This saddletank switch engine was the first locomotive acquired and operated by the Museum, and is its only coal-burner. It was built by the American Locomotive Company, Paterson, New Jersey, on June 16, 1923 at ALCO’s 19th-century Cooke Works, in 3-engine order No. C 732. It is builder’s No. 64764 and is Class 060-T-123, meaning it has six drivers, no pilot or trailing wheels, and carries 1,700 gallons of water in tanks astride its boiler.
It has a design weight of 123,000 lbs. and is 32′ 3 1/2″ long, 9′ 10 1/2″ wide, and 13′ 31/2″ high; weighs 117,440 lbs.(58.72 tons) dry; has 44″ drivers, 17″ x 24″ cylinders, 180-lb. boiler pressure, Stephenson valve gear, and 24,200 lbs. of tractive effort. It carries 1.5 tons of coal in a bunker on the rear of its frame. With no tender, the 0-6-0T has excellent rearward visibility.
The engine went new to the Lavino Furnace Company (later E.J. Lavino & Company), an ore-processing metallurgical firm, as No. 10. Lettered in various schemes, with yellow trim and cab & bunker “L” monograms and white wheel rims, it served as a busy industrial plant switcher until retired at Lavino’s plant in Sheridan, PA on Reading Railway’s Harrisburg-Reading mainline in eastern Pennsylvania in the 1960s. A photo if it meeting one of the Reading’s steam “Iron Horse Rambles” was in the September 1961 issue of Trains magazine.

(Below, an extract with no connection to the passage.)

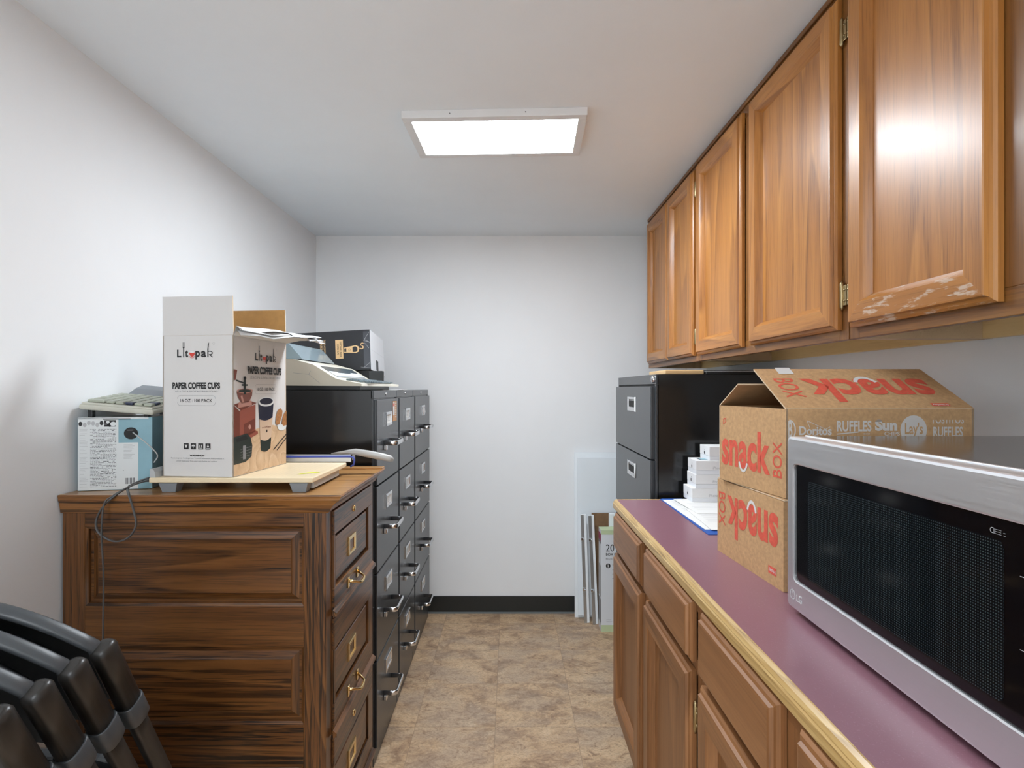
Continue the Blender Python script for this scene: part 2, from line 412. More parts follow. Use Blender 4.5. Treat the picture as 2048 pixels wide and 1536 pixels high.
baseboard('baseboard_left', (XL, YN, .0), (XL+.006, YF-.01, .100), (1, 0))

# ceiling LED panel, plus an unseen second one added for fill
def panel(label, loc, rz, led, w=.590, d=.306):
    t = thing('ceiling_light', label, 'ceiling light', loc, rz)
    f = MB(); hw, hd = w/2, d/2; b = .028; zt, zb = 0, -.025
    f.box((-hw, -hd, zb), (hw, -hd+b, zt), 'fix', .0015); f.box((-hw, hd-b, zb), (hw, hd, zt), 'fix', .0015)
    f.box((-hw, -hd+b, zb), (-hw+b, hd-b, zt), 'fix', .0015); f.box((hw-b, -hd+b, zb), (hw, hd-b, zt), 'fix', .0015)
    f.build('frame', t, world=False)
    g = MB(); g.box((-hw+b, -hd+b, zb+.003), (hw-b, hd-b, -.004), led); g.build('diffuser', t, world=False)
    for sx in (-.14, .10):
        s = MB(); s.lathe((sx, -hd-.0001, -.012), (0, -1, 0), [(.002, 0), (.002, .0008), (0, .0012)], 'grey', 8); s.build('screw', t, world=False)
panel('white rectangular flat LED light fixture on the grey ceiling', (-.045, 1.893, ZC), math.radians(-2.2), 'led')
panel('added LED fill panel, unseen behind the camera', (-.45, -.75, ZC), 0, 'led_fill', .60, 1.19)

# ------------------------------------------------------------------ oak wall cabinets (right)
def hinge(parent, x, y, z, m='brassold', side=1):
    h = MB()
    h.lathe((x, y, z-.028), (0, 0, 1), [(0, -.006), (.0035, 0), (.0045, .003), (.0045, .053), (.0035, .056), (0, .062)], m, 10)
    h.box((x, min(y, y+side*.014), z-.022), (x+.004, max(y, y+side*.014), z+.022), m, .001)
    h.lathe((x-.0005, y+side*.009, z+.012), (-1, 0, 0), [(0, .0015), (.0028, .001), (.0028, 0)], m, 8)
    h.lathe((x-.0005, y+side*.009, z-.012), (-1, 0, 0), [(0, .0015), (.0028, .001), (.0028, 0)], m, 8)
    h.build('hinge', parent)
def frame_door(name, parent, y0, y1, z0, z1, xb, pre, stile=.058, t=.021, worn=False, label=None):
    """door on plane X=xb facing -X, y0<y1"""
    mb = MB(); w, h = y1-y0, z1-z0
    # u runs toward -Y, v up, n = -X
    o = (xb, y1, z0); u = (0, -1, 0); v = (0, 0, 1); n = (-1, 0, 0)
    rs = [(0, 0), (0, t*.45), (.004, t*.62), (.009, t*.70), (.011, t*.98), (.014, t), (stile-.010, t), (stile-.006, t*.80), (stile-.003, t*.62), (stile+.001, t*.35), (stile+.004, t*.12)]
    rings(mb, o, u, v, n, w, h, rs, M[pre+'_y'], M[pre+'_z'], M[pre+'_z'], mbot=M['oak_wear'] if worn else None)
    mb.face([V(o), V(o)+V(v)*h, V(o)+V(u)*w+V(v)*h, V(o)+V(u)*w], pre+'_z')
    d = mb.build(name, parent)
    if label: d['label'] = label
    return d
def wall_cabinet(label, ya, yb, doors, hinges, worn=None):
    # ya > yb
    t = thing('wall_cabinet', label, 'wall cabinet', (.87, (ya+yb)/2, 1.405), 0, 'oak wall cabinets')
    b = MB(); x0, x1 = .742, XR-.004; zb, zt = 1.405, ZC-.003
    b.box((x0, yb+.001, zb), (x1, yb+.016, zt), 'ply')                # near side
    b.box((x0, ya-.016, zb), (x1, ya-.001, zt), 'ply')                # far side
    b.box((x0, yb+.016, zb+.038), (x1-.002, ya-.016, zb+.050), 'ply')   # floor panel
    b.box((x0, yb+.016, zt-.012), (x1-.002, ya-.016, zt), 'ply')
    b.box((x1-.008, yb+.016, zb+.05), (x1-.002, ya-.016, zt-.012), 'ply')
    b.build('carcass', t)
    e_ = MB(); e_.box((x0, ya-.001, zb), (x1, ya-.0002, zt), 'oak_z'); e_.build('end_panel', t)
    r = MB(); r.box((x1-.022, yb+.016, zb), (x1-.004, ya-.016, zb+.038), 'pine'); r.build('hanging_rail', t)['label'] = 'pale pine rail under the cabinet'
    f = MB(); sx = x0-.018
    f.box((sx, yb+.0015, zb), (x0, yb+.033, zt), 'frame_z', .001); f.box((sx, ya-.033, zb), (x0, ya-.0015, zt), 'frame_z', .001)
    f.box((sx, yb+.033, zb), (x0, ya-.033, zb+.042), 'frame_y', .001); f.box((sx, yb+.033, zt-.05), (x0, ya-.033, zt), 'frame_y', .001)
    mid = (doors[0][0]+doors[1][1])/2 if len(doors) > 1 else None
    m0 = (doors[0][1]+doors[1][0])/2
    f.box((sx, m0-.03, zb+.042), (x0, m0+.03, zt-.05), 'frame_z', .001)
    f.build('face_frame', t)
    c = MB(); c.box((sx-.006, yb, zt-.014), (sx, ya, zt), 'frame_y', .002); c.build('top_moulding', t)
    for i, (d1, d0) in enumerate(doors):
        frame_door('door', t, d0, d1, 1.427, 2.147, sx-.0015, 'oak', worn=(worn == i),
                   label='door with rubbed, faded varnish along its lower rail' if worn == i else None)
    for (hy, side) in hinges:
        for hz in (1.50, 2.07): hinge(t, sx-.006, hy, hz, side=side)
# X: frame front plane .724, door front about .7015
wall_cabinet('oak wall cabinet farthest from the camera, over the black lateral file cabinet', 2.880, 2.113, [(2.845, 2.488), (2.480, 2.140)], [(2.134, -1), (2.851, 1)])
wall_cabinet('oak wall cabinet in the middle of the run, with one wide glossy door', 2.111, 1.178, [(2.096, 1.695), (1.632, 1.200)], [(1.193, -1), (2.102, 1)])
wall_cabinet('oak wall cabinet nearest the camera, worn pale at its bottom rail', 1.176, .395, [(1.156, .806), (.757, .42)], [(1.162, 1), (.413, -1)], worn=0)

# ------------------------------------------------------------------ base cabinets + countertop (right)
def base_cabinet(label, ya, yb, fronts, hinges):
    t = thing('base_cabinet', label, 'base cabinet', (.69, (ya+yb)/2, 0), 0, 'oak base cabinets')
    xf = .370; x1 = XR-.004
    b = MB(); b.box((xf+.018, yb+.001, .17), (x1, ya-.001, .882), 'base_z'); b.build('carcass', t)
    k = MB(); k.box((xf+.085, yb+.001, 0), (x1, ya-.001, .17), 'base_y'); k.build('toe_kick', t)
    f = MB()
    f.box((xf, yb+.001, .17), (xf+.018, yb+.02, .882), 'base_z', .001); f.box((xf, ya-.02, .17), (xf+.018, ya-.001, .882), 'base_z', .001)
    f.box((xf, yb+.02, .17), (xf+.018, ya-.02, .215), 'base_y'); f.box((xf, yb+.02, .735), (xf+.018, ya-.02, .765), 'base_y'); f.box((xf, yb+.02, .86), (xf+.018, ya-.02, .882), 'base_y')
    m0 = (fronts[0][1]+fronts[1][0])/2; f.box((xf, m0-.035, .215), (xf+.018, m0+.035, .735), 'base_z'); f.box((xf, m0-.035, .765), (xf+.018, m0+.035, .86), 'base_z')
    f.build('face_frame', t)
    for (a, c) in fronts:
        d = MB(); w = a-c; h = .120; th = .020
        rings(d, (xf-.001, a, .759), (0, -1, 0), (0, 0, 1), (-1, 0, 0), w, h, [(0, 0), (0, th*.4), (.004, th*.6), (.009, th*.68), (.011, th*.95), (.015, th)], M['base_y'], M['base_z'], M['base_y'])
        d.build('drawer_front', t)
        frame_door('door', t, c, a, .222, .742, xf-.001, 'base', stile=.060, t=.020)
    for hy, side in hinges:
        for hz in (.655, .30): hinge(t, xf-.006, hy, hz, 'brassold', side)
base_cabinet('oak base cabinet at the far end of the counter, by the white box', 1.905, 1.066, [(1.875, 1.505), (1.455, 1.090)], [(1.083, -1)])
base_cabinet('oak base cabinet nearest the camera, under the microwave', 1.064, .31, [(1.037, .735), (.683, .345)], [(1.043, 1)])
t = thing('countertop', 'mauve laminate countertop with an oak front edge along the right wall', 'countertop', (.69, 1.1, .884))
mb = MB(); mb.box((.372, .30, .884), (XR-.002, 1.915, .914), 'laminate'); mb.build('laminate_top', t)
mb = MB()
pr = [(.372, .884), (.3605, .884), (.3595, .886), (.3595, .901), (.3615, .9035), (.3615, .905), (.365, .910), (.370, .9135), (.372, .914)]
def mitre(y_end_in): pass
mb.grid([[V((x, y, z)) for x, z in pr] for y in (.30, 1.927)], 'edge', closed=True, smooth=False)
mb.face([V((x, .30, z)) for x, z in pr], 'edge'); mb.face([V((x, 1.927, z)) for x, z in pr][::-1], 'edge')
mb.build('edge_band', t)['label'] = 'oak edge strip with a rounded top'
mb = MB(); mb.box((.372, 1.915, .884), (XR-.002, 1.927, .914), 'edge', .002); mb.build('end_band', t)

# ------------------------------------------------------------------ lateral file cabinet (right, far)
t = thing('file_cabinet', 'wide black lateral file cabinet beyond the counter end, drawers facing the aisle', 'file cabinet', (.75, 2.303, 0))
xf, xb_, ya, yb = .520, .985, 1.964, 2.643
mb = MB(); mb.box((xf+.004, ya, .0), (xb_, yb, 1.351), 'metalblk', .002)
mb.box((xf, ya, 1.315), (xf+.01, yb, 1.351), 'metalfront', .0015); mb.box((xf, ya, 0), (xf+.01, ya+.018, 1.315), 'metalfront', .001)
mb.box((xf, yb-.012, 0), (xf+.01, yb, 1.315), 'metalfront', .001); mb.box((xf, ya, 0), (xf+.01, yb, .06), 'metalfront', .001)
mb.face([V((xf+.0035, ya+.01, .02)), V((xf+.0035, yb-.01, .02)), V((xf+.0035, yb-.01, 1.32)), V((xf+.0035, ya+.01, 1.32))][::-1], 'metalgap')
mb.build('body', t)
z = 1.312
for i in range(4):
    z0 = z-.268 if i < 3 else .275
    z0 = max(z0, .08)
    d = MB(); d.box((xf-.014, ya+.020, z0), (xf+.003, yb-.014, z-.004), 'metalfront', .003)
    dr = d.build('drawer', t)
    p = MB(); yc, zc = 2.293, z-.004-.072; hw, hh = .070, .030
    rings(p, (xf-.0142, yc+hw, zc-hh), (0, -1, 0), (0, 0, 1), (-1, 0, 0), 2*hw, 2*hh, [(0, 0), (.001, .0035), (.010, .0035), (.012, -.001), (.016, .0004)], M['chrome'], M['chrome'], M['metalgap'])
    p.box((xf-.0185, yc-hw+.012, zc-hh+.006), (xf-.0142, yc+hw-.012, zc-hh+.018), 'chrome', .001)
    p.build('handle', dr)
    z = z0+.0
mb = MB(); mb.lathe((xf-.0005, ya+.028, 1.333), (-1, 0, 0), [(.013, 0), (.013, .006), (.010, .009), (.004, .010), (0, .008)], 'chrome', 20); mb.build('lock', t)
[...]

After a museum request, E.J. Lavino #10 was donated to the PSRMA May 11, 1966, the museum’s first locomotive. It was shipped September 10th on its own wheels to Reading, PA; on a flatcar to San Bernardino, CA; and on its own wheels to Perris, CA, costing $ 1,332.49. It was then moved onto rented tracks at the Orange Empire Trolley Museum (later Railway Museum) January 31, 1967, as the PSRMA had no facilities of its own. During its 2,100-mile trip, its bell, builder’s plate, and other items were kept in its smokebox for safekeeping. Rehabilitated by PSRMA members, E.J. Lavino #10 pulled an OERM-owned gondola & caboose on the first PSRMA-operated train on February 25, 1967. It passed state hydrostatic tests in April, operated again on April 30, May 21, and October 8, 1967, and again appeared in Trains magazine. The PSRMA then concentrated its work in the San Diego area, and E.J. Lavino #10 was stored in an open area at the OERM for 13 years, during which it was vandalized and its 400-pound middle (steam) dome casting removed by unknown persons. It was the subject of a prize-winning 1975 watercolor & 1983 print by artist Jim Doyle. E.J. Lavino #10 was maintained by PSRMA member Charlie Holcomb until his death in April 1977. In mid-1980, it was cleaned and painted black, with white lettering & wheel rims, and black trim. Its yellow “L” monograms were not reapplied.
On January 9, 1981, E.J. Lavino #10 arrived at La Mesa depot after weeks of preparation at the OERM and three days enroute via the Santa Fe and SD&AE. Its missing dome was found at the OERM and reinstalled, and a hive of bees that had settled in its steam chest at the OERM and “hitchiked” to La Mesa was removed in April 1981. After two years on display, in July 1983 it was taken to San Ysidro by the SD&AE and to Campo on the museum’s first “Great Freight”. E.J. Lavino #10 was worked on in 1984, 1986, and 1990, and is on display at the Museum. When time and funds permit, it will be restored as a yard switcher, giving museum visitors the old-fashioned flavor of coal-fired railroading.